Esattamente quello che vediamo molto in voga oggi su Instagram con i filtri ‘Retro’ che tentano di rievocare la pellicola”.
Ah proposito di Instagram. Una rapida scrollata al tuo profilo personale fa balzare subito all’attenzione la presenza di una particolare componente sportiva. Perché compaiono immagini di partite di basket?
“La passione del basket nasce da lontano, avendo giocato anche a buon livello da quando avevo 6 anni. Ora tramite le conoscenze costruite nel mondo del basket in tutti questi anni, ho la fortuna di poter seguire le partite della Serie A come fotografo, ed in particolare di poter seguire la Virtus Roma da vicino. Questo lavorando a fianco del loro staff digital che segue la loro comunicazione, dai quali rubo ogni giorno qualcosa.

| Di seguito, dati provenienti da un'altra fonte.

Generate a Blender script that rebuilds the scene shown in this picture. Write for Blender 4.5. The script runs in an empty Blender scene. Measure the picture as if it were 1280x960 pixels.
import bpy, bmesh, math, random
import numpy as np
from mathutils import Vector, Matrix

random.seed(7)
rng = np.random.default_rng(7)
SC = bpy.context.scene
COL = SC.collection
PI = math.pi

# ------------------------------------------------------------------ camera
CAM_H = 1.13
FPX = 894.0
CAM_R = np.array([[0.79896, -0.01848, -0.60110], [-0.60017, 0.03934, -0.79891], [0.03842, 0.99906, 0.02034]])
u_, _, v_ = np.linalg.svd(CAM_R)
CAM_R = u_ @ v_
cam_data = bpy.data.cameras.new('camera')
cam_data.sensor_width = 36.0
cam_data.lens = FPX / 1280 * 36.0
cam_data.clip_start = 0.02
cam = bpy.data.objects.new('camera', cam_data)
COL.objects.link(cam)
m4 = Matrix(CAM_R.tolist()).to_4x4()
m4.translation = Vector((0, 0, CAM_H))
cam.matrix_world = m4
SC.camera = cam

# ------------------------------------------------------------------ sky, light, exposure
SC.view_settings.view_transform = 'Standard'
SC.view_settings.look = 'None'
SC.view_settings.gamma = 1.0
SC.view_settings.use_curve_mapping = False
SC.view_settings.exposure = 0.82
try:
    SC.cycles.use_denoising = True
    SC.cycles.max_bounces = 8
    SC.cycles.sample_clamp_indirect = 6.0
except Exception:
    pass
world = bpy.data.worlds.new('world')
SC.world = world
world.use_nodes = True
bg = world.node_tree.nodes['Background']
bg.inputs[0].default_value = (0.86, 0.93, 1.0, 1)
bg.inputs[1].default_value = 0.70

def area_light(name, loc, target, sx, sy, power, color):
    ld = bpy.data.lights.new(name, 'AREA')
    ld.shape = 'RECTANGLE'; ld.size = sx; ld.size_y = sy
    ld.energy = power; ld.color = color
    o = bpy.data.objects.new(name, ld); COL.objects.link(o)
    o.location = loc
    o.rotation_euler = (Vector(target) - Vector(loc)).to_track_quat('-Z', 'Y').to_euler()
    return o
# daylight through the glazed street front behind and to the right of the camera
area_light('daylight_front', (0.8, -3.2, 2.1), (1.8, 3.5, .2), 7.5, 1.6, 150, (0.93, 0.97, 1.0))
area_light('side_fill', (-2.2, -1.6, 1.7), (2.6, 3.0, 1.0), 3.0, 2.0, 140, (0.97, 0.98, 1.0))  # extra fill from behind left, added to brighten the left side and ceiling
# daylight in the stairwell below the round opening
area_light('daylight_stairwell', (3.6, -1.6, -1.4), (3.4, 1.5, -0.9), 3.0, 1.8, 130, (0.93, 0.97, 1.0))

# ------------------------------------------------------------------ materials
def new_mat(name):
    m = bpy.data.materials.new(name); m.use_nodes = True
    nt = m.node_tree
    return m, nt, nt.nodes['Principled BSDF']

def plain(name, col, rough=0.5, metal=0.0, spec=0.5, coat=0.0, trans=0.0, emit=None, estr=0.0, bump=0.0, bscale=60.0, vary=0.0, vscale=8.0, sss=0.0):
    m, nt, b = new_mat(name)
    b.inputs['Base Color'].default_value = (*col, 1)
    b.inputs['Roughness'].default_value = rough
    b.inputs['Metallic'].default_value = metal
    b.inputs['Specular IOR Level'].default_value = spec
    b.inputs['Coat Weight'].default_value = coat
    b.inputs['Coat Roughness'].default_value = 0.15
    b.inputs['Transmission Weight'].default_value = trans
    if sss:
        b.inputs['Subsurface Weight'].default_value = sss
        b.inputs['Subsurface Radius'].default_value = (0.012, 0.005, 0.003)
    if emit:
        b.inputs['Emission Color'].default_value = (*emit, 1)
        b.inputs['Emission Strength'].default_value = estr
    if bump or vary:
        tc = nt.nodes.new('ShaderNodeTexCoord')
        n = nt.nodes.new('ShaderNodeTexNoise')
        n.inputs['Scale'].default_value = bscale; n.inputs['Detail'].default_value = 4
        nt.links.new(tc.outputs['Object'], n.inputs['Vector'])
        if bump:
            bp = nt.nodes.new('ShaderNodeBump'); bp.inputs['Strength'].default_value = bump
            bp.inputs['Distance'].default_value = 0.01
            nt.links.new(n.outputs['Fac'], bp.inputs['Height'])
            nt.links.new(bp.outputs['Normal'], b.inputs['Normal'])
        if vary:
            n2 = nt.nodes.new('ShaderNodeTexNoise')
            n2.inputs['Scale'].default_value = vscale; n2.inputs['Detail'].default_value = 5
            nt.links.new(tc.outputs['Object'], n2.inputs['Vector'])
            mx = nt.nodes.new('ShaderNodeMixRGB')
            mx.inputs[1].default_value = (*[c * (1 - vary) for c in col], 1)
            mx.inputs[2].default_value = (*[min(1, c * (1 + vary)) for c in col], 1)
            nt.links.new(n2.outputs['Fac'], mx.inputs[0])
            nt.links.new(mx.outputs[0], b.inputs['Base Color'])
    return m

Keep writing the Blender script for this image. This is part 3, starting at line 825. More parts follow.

A proposito di basket in questi mesi sto realizzando un progetto fotografico per raccontare la storia del Basket Romano che andrà in mostra a settembre e che sarà un progetto trampolino di lancio per qualcosa di più grande che spero di realizzare in tutta Italia per la federazione”.
Abbiamo parlato del passato e del presente, ora volgiamo lo sguardo al futuro. Dove ti vedi tra qui a 2 anni e perché ‘laboratorio’ potrebbe rappresenta una parola chiave importante in questa visione?
“Tra due anni mi vedo sicuramente in più realtà lavorative diverse allo stesso tempo, sia da dipendente che non. In primis da dipendente nel settore del marketing digitale.
Questo nella speranza dopo qualche tempo di poter aprire il mio ‘Lab’ fotografico, che possa cavalcare al meglio la rinascita della fotografia analogica, grazie all’esperienza del primo lavoro da digital marketing specialist che spesso è quello che più manca dietro attività del genere.
La storia del lab, business limitato? Non direi basta vedere i numerosissimi Fab Lab e le numerose scuole di fotografia che sempre più propongono corsi di fotografia analogica riscuotendo un enorme successo.
Uno su tutti il Carmencita Film Lab a Barcellona che ormai accetta ordini da tutta Europa. E poi come si suol dire Sky’s the limit!”.